-- Work to complete --
Transcribe the whole listing without a single picture.

Scene modeling code data:
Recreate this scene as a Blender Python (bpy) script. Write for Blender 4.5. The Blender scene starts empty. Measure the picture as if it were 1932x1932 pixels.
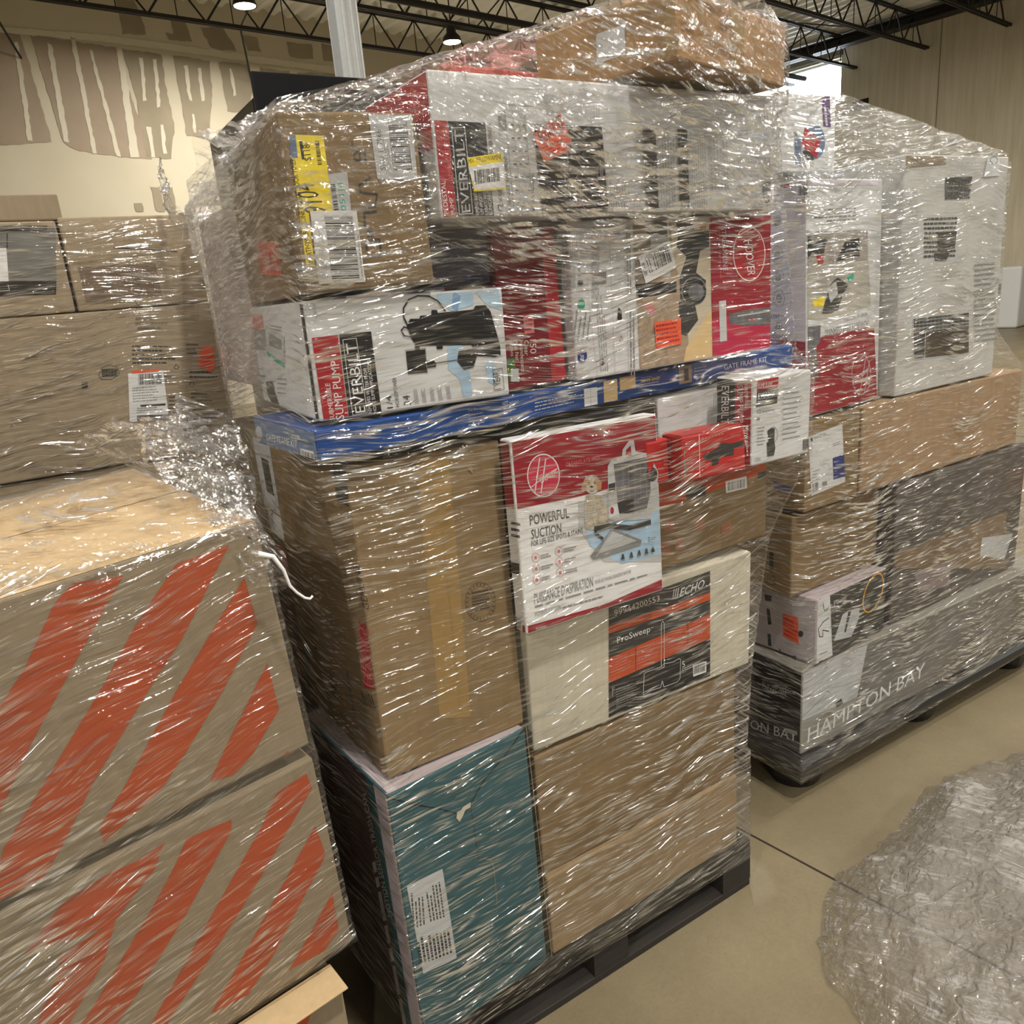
import bpy, bmesh, math, random
import numpy as np
from mathutils import Vector, Matrix
random.seed(7); np.random.seed(7)
R_ = math.radians
S = bpy.context.scene
COL = S.collection
# ---------------------------------------------------------------- camera
FOC, CAMH = 1450.0, 1.55
yaw, pit, rol = R_(59.3), R_(-16.0), R_(-4.95)
fwd = Vector((math.cos(yaw)*math.cos(pit), math.sin(yaw)*math.cos(pit), math.sin(pit)))
rt = fwd.cross(Vector((0,0,1))).normalized(); up = rt.cross(fwd)
r2 = rt*math.cos(rol)+up*math.sin(rol); u2 = -rt*math.sin(rol)+up*math.cos(rol)
CAMP = Vector((0,0,CAMH))
cd = bpy.data.cameras.new('camera'); cam = bpy.data.objects.new('camera', cd); COL.objects.link(cam)
cd.sensor_width = 36; cd.sensor_fit = 'HORIZONTAL'; cd.lens = 36*FOC/1932; cd.clip_start = .05; cd.clip_end = 200
cam.matrix_world = Matrix(((r2.x,u2.x,-fwd.x,0),(r2.y,u2.y,-fwd.y,0),(r2.z,u2.z,-fwd.z,CAMH),(0,0,0,1)))
S.camera = cam
S.view_settings.view_transform = 'Standard'; S.view_settings.look = 'None'
S.view_settings.gamma = 1; S.view_settings.use_curve_mapping = False
S.view_settings.exposure = 0.0
# ---------------------------------------------------------------- world
w = bpy.data.worlds.new('world'); S.world = w; w.use_nodes = True
w.node_tree.nodes['Background'].inputs[0].default_value = (.84,.82,.78,1)
w.node_tree.nodes['Background'].inputs[1].default_value = .17
LAMP_W = 230
DOOR_W = 800
BY = R_(8.5)                         # the building is turned against the pallets
BM = Matrix.Rotation(BY, 4, 'Z')
def area(name, loc, rot, sx, sy, power, col, shape='RECTANGLE'):
    l = bpy.data.lights.new(name, 'AREA'); l.energy = power; l.color = col; l.shape = shape
    l.size = sx
    if shape in ('RECTANGLE','ELLIPSE'): l.size_y = sy
    o = bpy.data.objects.new(name, l); COL.objects.link(o)
    o.location = loc; o.rotation_euler = rot
    return o
# daylight through the open dock doors in front of the pallets
d1 = area('daylight_dock_door', BM @ Vector((10.5,-9.0,2.2)), (R_(90),0,BY), 3.2, 3.4, DOOR_W, (.62,.78,1.0))
d1.rotation_euler = (R_(-90), 0, BY+R_(0)); d1.rotation_euler = (R_(90),0,BY+R_(20)+math.pi)
# ---------------------------------------------------------------- materials
MATS = {}
def nt(name):
    m = bpy.data.materials.new(name); m.use_nodes = True
    n = m.node_tree; n.nodes.clear()
    return m, n
def N(n, t, **k):
    o = n.nodes.new(t)
    for a, v in k.items():
        if a.startswith('i_'): o.inputs[int(a[2:])].default_value = v
        else: setattr(o, a, v)
    return o
def mat(name, col, rough=.6, metal=0, var=.06, scale=30, bump=0, stretch=(1,1,1), spec=.4, coat=0):
    if name in MATS: return MATS[name]
    m, n = nt(name); L = n.links.new
    out = N(n,'ShaderNodeOutputMaterial'); b = N(n,'ShaderNodeBsdfPrincipled'); L(b.outputs[0], out.inputs[0])
    tc = N(n,'ShaderNodeTexCoord'); mp = N(n,'ShaderNodeMapping'); mp.inputs['Scale'].default_value = stretch
    L(tc.outputs['Object'], mp.inputs[0])
    no = N(n,'ShaderNodeTexNoise'); no.inputs['Scale'].default_value = scale; no.inputs['Detail'].default_value = 5
    L(mp.outputs[0], no.inputs['Vector'])
    mx = N(n,'ShaderNodeMix', data_type='RGBA')
    c = Vector(col)
    mx.inputs[6].default_value = (*(c*(1-var*1.6)),1); mx.inputs[7].default_value = (*[min(1,v) for v in c*(1+var*1.6)],1)
    L(no.outputs[0], mx.inputs[0]); L(mx.outputs[2], b.inputs['Base Color'])
    b.inputs['Roughness'].default_value = rough; b.inputs['Metallic'].default_value = metal
    b.inputs['Specular IOR Level'].default_value = spec; b.inputs['Coat Weight'].default_value = coat
    if bump:
        bp = N(n,'ShaderNodeBump'); bp.inputs['Strength'].default_value = bump; bp.inputs['Distance'].default_value = .002
        L(no.outputs[0], bp.inputs['Height']); L(bp.outputs[0], b.inputs['Normal'])
    MATS[name] = m
    return m
def card(name, col): return mat(name, col, .82, var=.10, scale=9, bump=.25, stretch=(6,6,1), spec=.25)
kraft = card('kraft', (.225,.153,.078)); kraft2 = card('kraft_light', (.30,.212,.118)); kraft3 = card('kraft_dark', (.17,.115,.058))
kraftg = card('kraft_grey', (.245,.195,.13)); kraftp=card('kraft_pale',(.31,.245,.165)); cream = mat('cream_board', (.54,.50,.40), .75, var=.07, scale=7, bump=.3, stretch=(14,14,.6))
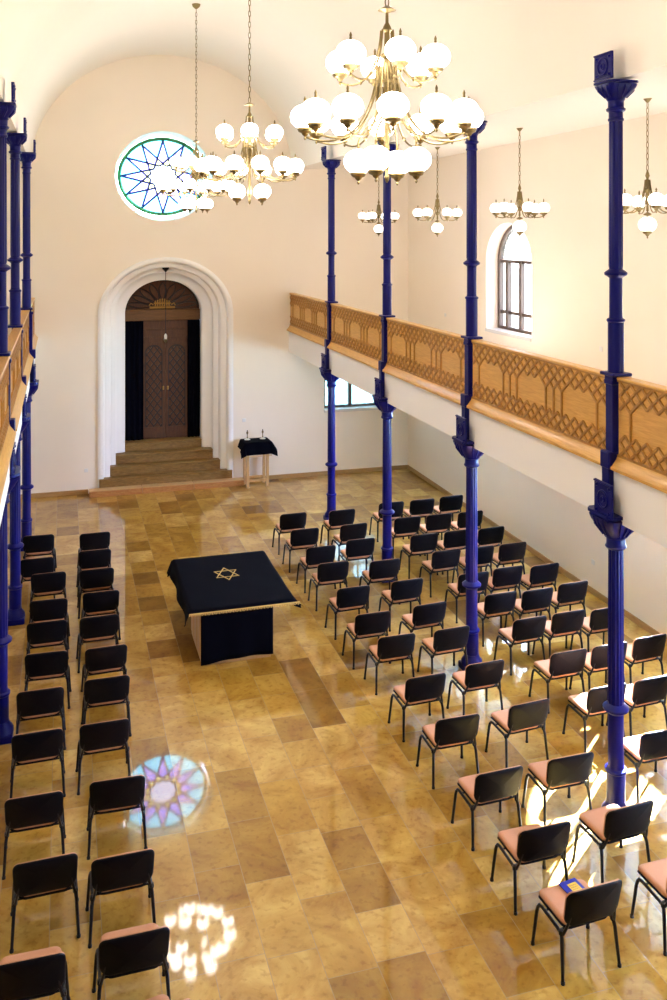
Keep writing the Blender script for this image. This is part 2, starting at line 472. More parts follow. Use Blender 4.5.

-- Full response --
Recreate this scene as a Blender Python (bpy) script. Write for Blender 4.5. The Blender scene starts empty. Measure the picture as if it were 1932x1932 pixels.
import bpy, bmesh, math, random
import numpy as np
from mathutils import Vector, Matrix
random.seed(7); np.random.seed(7)
R_ = math.radians
S = bpy.context.scene
COL = S.collection
# ---------------------------------------------------------------- camera
FOC, CAMH = 1450.0, 1.55
yaw, pit, rol = R_(59.3), R_(-16.0), R_(-4.95)
fwd = Vector((math.cos(yaw)*math.cos(pit), math.sin(yaw)*math.cos(pit), math.sin(pit)))
rt = fwd.cross(Vector((0,0,1))).normalized(); up = rt.cross(fwd)
r2 = rt*math.cos(rol)+up*math.sin(rol); u2 = -rt*math.sin(rol)+up*math.cos(rol)
CAMP = Vector((0,0,CAMH))
cd = bpy.data.cameras.new('camera'); cam = bpy.data.objects.new('camera', cd); COL.objects.link(cam)
cd.sensor_width = 36; cd.sensor_fit = 'HORIZONTAL'; cd.lens = 36*FOC/1932; cd.clip_start = .05; cd.clip_end = 200
cam.matrix_world = Matrix(((r2.x,u2.x,-fwd.x,0),(r2.y,u2.y,-fwd.y,0),(r2.z,u2.z,-fwd.z,CAMH),(0,0,0,1)))
S.camera = cam
S.view_settings.view_transform = 'Standard'; S.view_settings.look = 'None'
S.view_settings.gamma = 1; S.view_settings.use_curve_mapping = False
S.view_settings.exposure = 0.0
# ---------------------------------------------------------------- world
w = bpy.data.worlds.new('world'); S.world = w; w.use_nodes = True
w.node_tree.nodes['Background'].inputs[0].default_value = (.84,.82,.78,1)
w.node_tree.nodes['Background'].inputs[1].default_value = .17
LAMP_W = 230
DOOR_W = 800
BY = R_(8.5)                         # the building is turned against the pallets
BM = Matrix.Rotation(BY, 4, 'Z')
def area(name, loc, rot, sx, sy, power, col, shape='RECTANGLE'):
    l = bpy.data.lights.new(name, 'AREA'); l.energy = power; l.color = col; l.shape = shape
    l.size = sx
    if shape in ('RECTANGLE','ELLIPSE'): l.size_y = sy
    o = bpy.data.objects.new(name, l); COL.objects.link(o)
    o.location = loc; o.rotation_euler = rot
    return o
# daylight through the open dock doors in front of the pallets
d1 = area('daylight_dock_door', BM @ Vector((10.5,-9.0,2.2)), (R_(90),0,BY), 3.2, 3.4, DOOR_W, (.62,.78,1.0))
d1.rotation_euler = (R_(-90), 0, BY+R_(0)); d1.rotation_euler = (R_(90),0,BY+R_(20)+math.pi)
# ---------------------------------------------------------------- materials
MATS = {}
def nt(name):
    m = bpy.data.materials.new(name); m.use_nodes = True
    n = m.node_tree; n.nodes.clear()
    return m, n
def N(n, t, **k):
    o = n.nodes.new(t)
    for a, v in k.items():
        if a.startswith('i_'): o.inputs[int(a[2:])].default_value = v
        else: setattr(o, a, v)
    return o
def mat(name, col, rough=.6, metal=0, var=.06, scale=30, bump=0, stretch=(1,1,1), spec=.4, coat=0):
    if name in MATS: return MATS[name]
    m, n = nt(name); L = n.links.new
    out = N(n,'ShaderNodeOutputMaterial'); b = N(n,'ShaderNodeBsdfPrincipled'); L(b.outputs[0], out.inputs[0])
    tc = N(n,'ShaderNodeTexCoord'); mp = N(n,'ShaderNodeMapping'); mp.inputs['Scale'].default_value = stretch
    L(tc.outputs['Object'], mp.inputs[0])
    no = N(n,'ShaderNodeTexNoise'); no.inputs['Scale'].default_value = scale; no.inputs['Detail'].default_value = 5
    L(mp.outputs[0], no.inputs['Vector'])
    mx = N(n,'ShaderNodeMix', data_type='RGBA')
    c = Vector(col)
    mx.inputs[6].default_value = (*(c*(1-var*1.6)),1); mx.inputs[7].default_value = (*[min(1,v) for v in c*(1+var*1.6)],1)
    L(no.outputs[0], mx.inputs[0]); L(mx.outputs[2], b.inputs['Base Color'])
    b.inputs['Roughness'].default_value = rough; b.inputs['Metallic'].default_value = metal
    b.inputs['Specular IOR Level'].default_value = spec; b.inputs['Coat Weight'].default_value = coat
    if bump:
        bp = N(n,'ShaderNodeBump'); bp.inputs['Strength'].default_value = bump; bp.inputs['Distance'].default_value = .002
        L(no.outputs[0], bp.inputs['Height']); L(bp.outputs[0], b.inputs['Normal'])
    MATS[name] = m
    return m
def card(name, col): return mat(name, col, .82, var=.10, scale=9, bump=.25, stretch=(6,6,1), spec=.25)
kraft = card('kraft', (.225,.153,.078)); kraft2 = card('kraft_light', (.30,.212,.118)); kraft3 = card('kraft_dark', (.17,.115,.058))
kraftg = card('kraft_grey', (.245,.195,.13)); kraftp=card('kraft_pale',(.31,.245,.165)); cream = mat('cream_board', (.54,.50,.40), .75, var=.07, scale=7, bump=.3, stretch=(14,14,.6))
Keep writing the Blender script for this image. This is part 2, starting at line 472. More parts follow. Use Blender 4.5.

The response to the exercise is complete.